Sunday, February 26, 2012

Tic Tac Toe with no starting grid

In our family, we've invented two ways to make Tic Tac Toe a bit more rich. The first one we invented more recently: Tic Tac Toe with no starting grid.

The first player puts an x somewhere on the page with lots of space around it. The second player has the first real decision: she can play an o anywhere within two squares of the x. In general, you can play anywhere that would leave all the marks within a three-by-three grid, i.e. that would leave a legal tic tac toe board. Three in a row wins, as usual.

There are more real choices than basic Tic Tac Toe, which makes this more fun, esp. if (as most of us have) you've already got Tic Tac Toe figured out.

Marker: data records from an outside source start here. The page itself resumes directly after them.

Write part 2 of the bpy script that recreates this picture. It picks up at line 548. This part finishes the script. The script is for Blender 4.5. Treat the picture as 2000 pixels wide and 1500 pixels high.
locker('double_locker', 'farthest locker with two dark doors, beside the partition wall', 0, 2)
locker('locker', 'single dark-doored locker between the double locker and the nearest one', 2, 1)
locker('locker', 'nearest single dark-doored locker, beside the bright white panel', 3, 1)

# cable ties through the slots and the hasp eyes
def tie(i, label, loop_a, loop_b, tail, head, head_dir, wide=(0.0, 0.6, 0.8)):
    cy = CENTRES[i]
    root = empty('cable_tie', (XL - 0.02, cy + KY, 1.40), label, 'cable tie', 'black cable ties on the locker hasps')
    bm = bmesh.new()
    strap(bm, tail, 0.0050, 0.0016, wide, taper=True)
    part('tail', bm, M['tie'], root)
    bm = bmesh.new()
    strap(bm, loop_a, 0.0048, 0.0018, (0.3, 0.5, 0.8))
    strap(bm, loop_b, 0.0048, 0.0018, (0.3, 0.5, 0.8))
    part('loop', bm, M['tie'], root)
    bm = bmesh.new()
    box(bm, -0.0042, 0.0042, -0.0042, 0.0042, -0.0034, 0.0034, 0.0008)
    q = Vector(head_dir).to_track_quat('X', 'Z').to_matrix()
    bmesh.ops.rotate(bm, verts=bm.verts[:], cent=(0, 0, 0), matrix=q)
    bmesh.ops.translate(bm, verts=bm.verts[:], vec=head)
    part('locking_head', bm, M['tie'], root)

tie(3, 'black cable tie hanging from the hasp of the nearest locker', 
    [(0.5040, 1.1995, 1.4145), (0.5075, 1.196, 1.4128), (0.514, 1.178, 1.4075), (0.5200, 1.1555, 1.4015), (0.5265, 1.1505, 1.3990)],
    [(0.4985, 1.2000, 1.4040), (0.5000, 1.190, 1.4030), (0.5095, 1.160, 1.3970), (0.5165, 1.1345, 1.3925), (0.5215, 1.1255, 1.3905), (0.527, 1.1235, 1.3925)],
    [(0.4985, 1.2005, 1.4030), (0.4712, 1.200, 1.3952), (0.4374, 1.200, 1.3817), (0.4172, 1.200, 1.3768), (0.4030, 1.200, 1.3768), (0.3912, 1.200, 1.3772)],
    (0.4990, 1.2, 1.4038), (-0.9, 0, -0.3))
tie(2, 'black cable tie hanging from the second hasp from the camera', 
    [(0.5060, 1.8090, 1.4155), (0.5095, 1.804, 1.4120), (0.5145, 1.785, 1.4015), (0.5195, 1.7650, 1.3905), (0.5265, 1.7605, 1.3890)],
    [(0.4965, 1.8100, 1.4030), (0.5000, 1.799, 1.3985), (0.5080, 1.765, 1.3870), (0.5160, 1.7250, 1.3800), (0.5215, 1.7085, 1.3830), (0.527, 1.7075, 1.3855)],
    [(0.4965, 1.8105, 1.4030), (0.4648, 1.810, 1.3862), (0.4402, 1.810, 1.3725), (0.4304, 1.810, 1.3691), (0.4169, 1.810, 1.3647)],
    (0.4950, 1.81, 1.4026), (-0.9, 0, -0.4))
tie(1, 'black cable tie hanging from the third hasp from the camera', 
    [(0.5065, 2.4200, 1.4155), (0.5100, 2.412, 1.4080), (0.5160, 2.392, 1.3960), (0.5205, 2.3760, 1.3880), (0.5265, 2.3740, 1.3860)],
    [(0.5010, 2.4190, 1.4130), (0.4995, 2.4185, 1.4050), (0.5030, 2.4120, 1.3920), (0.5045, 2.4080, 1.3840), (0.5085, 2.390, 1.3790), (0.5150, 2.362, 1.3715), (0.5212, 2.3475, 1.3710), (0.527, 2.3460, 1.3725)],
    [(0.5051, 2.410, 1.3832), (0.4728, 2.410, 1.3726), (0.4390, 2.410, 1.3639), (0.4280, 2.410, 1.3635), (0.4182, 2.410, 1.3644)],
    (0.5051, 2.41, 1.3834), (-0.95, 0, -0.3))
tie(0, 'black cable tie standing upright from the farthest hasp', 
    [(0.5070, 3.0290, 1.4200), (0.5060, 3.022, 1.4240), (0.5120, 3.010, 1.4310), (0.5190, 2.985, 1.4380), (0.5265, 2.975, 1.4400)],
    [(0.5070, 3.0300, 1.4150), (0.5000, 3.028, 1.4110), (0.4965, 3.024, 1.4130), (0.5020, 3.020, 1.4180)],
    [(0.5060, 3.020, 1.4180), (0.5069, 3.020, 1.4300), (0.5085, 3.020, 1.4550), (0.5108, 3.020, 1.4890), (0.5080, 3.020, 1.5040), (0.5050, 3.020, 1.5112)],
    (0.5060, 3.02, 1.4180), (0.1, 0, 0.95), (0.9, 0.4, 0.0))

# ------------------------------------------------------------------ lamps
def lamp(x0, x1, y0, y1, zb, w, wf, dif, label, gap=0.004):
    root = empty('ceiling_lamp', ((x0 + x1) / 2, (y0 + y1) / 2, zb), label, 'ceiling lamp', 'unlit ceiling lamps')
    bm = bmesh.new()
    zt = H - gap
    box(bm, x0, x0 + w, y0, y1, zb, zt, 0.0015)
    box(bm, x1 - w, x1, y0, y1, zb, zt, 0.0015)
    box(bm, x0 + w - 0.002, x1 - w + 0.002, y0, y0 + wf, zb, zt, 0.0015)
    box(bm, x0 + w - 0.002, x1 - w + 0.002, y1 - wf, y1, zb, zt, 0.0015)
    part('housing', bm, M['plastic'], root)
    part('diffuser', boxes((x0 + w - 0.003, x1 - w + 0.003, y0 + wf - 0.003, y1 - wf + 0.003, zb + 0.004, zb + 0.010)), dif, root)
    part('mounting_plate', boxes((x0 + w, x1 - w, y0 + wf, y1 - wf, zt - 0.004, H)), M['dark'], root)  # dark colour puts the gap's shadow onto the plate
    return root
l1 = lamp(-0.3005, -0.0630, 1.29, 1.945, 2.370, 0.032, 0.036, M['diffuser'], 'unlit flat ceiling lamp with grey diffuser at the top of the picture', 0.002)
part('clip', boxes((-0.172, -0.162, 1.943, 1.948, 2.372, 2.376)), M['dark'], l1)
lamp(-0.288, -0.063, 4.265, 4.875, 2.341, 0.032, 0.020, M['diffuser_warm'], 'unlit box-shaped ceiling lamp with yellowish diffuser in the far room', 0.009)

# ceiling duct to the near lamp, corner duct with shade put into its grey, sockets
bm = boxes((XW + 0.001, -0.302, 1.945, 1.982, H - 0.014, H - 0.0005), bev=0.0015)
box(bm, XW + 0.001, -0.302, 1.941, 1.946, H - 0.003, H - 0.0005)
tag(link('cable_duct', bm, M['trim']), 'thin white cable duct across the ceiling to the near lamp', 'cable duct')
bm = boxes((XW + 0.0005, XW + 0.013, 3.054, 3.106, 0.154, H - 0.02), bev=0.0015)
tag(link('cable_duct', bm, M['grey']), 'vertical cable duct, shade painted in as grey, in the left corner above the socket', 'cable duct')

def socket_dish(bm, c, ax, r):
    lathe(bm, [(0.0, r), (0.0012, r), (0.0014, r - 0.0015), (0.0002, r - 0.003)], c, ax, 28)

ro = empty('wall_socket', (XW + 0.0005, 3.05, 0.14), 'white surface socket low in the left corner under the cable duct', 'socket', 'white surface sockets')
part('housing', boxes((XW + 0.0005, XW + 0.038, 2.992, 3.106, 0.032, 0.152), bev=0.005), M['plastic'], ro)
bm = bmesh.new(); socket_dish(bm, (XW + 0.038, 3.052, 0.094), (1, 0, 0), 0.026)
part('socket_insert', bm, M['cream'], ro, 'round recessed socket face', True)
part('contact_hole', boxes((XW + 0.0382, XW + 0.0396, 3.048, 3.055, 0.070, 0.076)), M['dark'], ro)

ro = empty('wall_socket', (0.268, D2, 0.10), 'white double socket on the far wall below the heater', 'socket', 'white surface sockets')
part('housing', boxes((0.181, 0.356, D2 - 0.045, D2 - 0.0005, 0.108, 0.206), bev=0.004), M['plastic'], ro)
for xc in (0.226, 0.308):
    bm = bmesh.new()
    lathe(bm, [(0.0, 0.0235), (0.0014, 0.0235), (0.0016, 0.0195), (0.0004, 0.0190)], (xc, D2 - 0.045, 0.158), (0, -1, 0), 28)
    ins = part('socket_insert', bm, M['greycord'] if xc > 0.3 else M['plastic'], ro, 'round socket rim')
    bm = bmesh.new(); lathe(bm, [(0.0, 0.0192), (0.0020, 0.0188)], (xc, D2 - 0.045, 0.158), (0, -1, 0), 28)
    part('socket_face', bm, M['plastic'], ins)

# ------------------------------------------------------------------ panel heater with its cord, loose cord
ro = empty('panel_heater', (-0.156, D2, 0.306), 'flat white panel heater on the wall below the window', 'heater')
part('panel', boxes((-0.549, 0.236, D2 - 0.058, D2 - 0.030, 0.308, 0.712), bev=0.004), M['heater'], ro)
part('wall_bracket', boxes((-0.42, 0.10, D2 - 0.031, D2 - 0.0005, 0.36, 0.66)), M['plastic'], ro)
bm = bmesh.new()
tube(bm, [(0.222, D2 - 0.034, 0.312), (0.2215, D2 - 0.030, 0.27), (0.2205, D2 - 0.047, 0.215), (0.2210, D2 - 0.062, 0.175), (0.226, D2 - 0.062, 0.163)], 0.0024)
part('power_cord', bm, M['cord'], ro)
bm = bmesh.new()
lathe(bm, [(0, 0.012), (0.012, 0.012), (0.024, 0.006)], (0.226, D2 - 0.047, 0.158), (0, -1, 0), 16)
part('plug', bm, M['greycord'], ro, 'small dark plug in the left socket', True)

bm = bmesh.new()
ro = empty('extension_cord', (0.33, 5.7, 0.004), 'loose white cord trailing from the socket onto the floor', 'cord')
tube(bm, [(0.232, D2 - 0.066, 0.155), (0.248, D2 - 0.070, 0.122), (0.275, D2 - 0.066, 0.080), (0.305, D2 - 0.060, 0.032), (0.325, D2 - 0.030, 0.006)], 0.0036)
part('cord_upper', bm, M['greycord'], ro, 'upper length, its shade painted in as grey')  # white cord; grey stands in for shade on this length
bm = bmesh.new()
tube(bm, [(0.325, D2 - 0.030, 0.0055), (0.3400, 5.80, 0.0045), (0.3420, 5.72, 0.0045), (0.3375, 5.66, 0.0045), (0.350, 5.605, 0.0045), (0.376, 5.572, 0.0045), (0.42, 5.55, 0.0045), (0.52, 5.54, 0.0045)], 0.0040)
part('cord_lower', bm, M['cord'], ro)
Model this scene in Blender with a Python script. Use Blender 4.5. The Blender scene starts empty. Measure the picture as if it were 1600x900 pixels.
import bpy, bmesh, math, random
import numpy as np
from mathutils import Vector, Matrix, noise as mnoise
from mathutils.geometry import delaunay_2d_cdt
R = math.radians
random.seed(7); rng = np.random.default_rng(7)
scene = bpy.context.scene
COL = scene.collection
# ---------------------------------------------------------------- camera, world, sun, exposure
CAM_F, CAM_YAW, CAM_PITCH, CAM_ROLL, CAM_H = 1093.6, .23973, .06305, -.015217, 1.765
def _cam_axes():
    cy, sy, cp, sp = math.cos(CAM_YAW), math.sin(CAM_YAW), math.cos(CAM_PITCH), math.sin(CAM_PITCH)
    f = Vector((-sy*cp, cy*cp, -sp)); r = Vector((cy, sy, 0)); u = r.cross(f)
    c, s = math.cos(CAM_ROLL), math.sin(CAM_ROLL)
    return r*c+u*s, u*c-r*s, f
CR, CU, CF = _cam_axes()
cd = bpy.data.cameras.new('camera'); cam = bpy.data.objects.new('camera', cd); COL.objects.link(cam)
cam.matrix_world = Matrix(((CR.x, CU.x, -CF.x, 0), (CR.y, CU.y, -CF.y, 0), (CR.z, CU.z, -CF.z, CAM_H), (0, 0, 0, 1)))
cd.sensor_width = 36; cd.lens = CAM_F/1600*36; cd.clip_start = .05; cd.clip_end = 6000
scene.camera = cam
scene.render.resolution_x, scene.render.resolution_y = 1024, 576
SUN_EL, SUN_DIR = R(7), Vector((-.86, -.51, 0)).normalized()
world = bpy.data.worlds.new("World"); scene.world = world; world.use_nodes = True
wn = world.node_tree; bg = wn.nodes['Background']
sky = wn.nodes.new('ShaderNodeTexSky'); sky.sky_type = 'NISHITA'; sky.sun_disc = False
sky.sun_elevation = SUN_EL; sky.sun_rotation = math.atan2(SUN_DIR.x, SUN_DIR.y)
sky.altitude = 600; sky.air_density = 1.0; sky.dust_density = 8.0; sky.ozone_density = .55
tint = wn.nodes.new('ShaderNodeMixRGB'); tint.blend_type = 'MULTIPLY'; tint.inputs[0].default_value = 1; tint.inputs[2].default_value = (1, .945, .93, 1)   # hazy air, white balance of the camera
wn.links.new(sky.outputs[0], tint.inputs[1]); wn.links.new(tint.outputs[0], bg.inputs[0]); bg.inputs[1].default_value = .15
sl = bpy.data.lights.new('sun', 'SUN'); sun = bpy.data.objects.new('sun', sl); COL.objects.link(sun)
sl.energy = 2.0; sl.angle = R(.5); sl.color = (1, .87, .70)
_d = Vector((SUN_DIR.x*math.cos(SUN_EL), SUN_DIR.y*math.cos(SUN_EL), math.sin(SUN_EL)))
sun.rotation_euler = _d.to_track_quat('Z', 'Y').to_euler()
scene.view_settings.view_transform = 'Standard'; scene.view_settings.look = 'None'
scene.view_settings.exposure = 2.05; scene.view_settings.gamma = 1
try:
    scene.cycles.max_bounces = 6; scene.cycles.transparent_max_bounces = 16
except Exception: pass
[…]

Coming up next, Pay to Play Tic Tac Toe.

Saturday, February 4, 2012

Covering the alphabet with states.

Lola and I were listing states by initial letter (turns out "M" wins at 8), and I was disappointed at how poor our coverage of the alphabet was. I thought we could maybe annex Canada to add a Q and a B state, but turns out Mexico is much more helpful. It not only gives us a Q (Querétaro and Quintana Roo) and B (Baja California and Baja California Sur), it also covers J (Jalisco), Y (Yucatán), and Z (Zacatecas).
The only holes left are E and X. We could admit El Salvador as a state, but we couldn't find any states or provinces in the Americas starting with X. Well, it turns out that that the Yucatan has lots of X locations, including one of its "municipalities".
So here's the simple plan for complete alphabetic coverage: we annex Mexico and keep all the states the same except Yucatan, which we divide up into three states: Espita, Xocchel, and Yaxcabá. Lola even prepared a map of the three new states!
Interesting trivia: Mexico is the only country besides the US of A which currently calls itself "United States of X".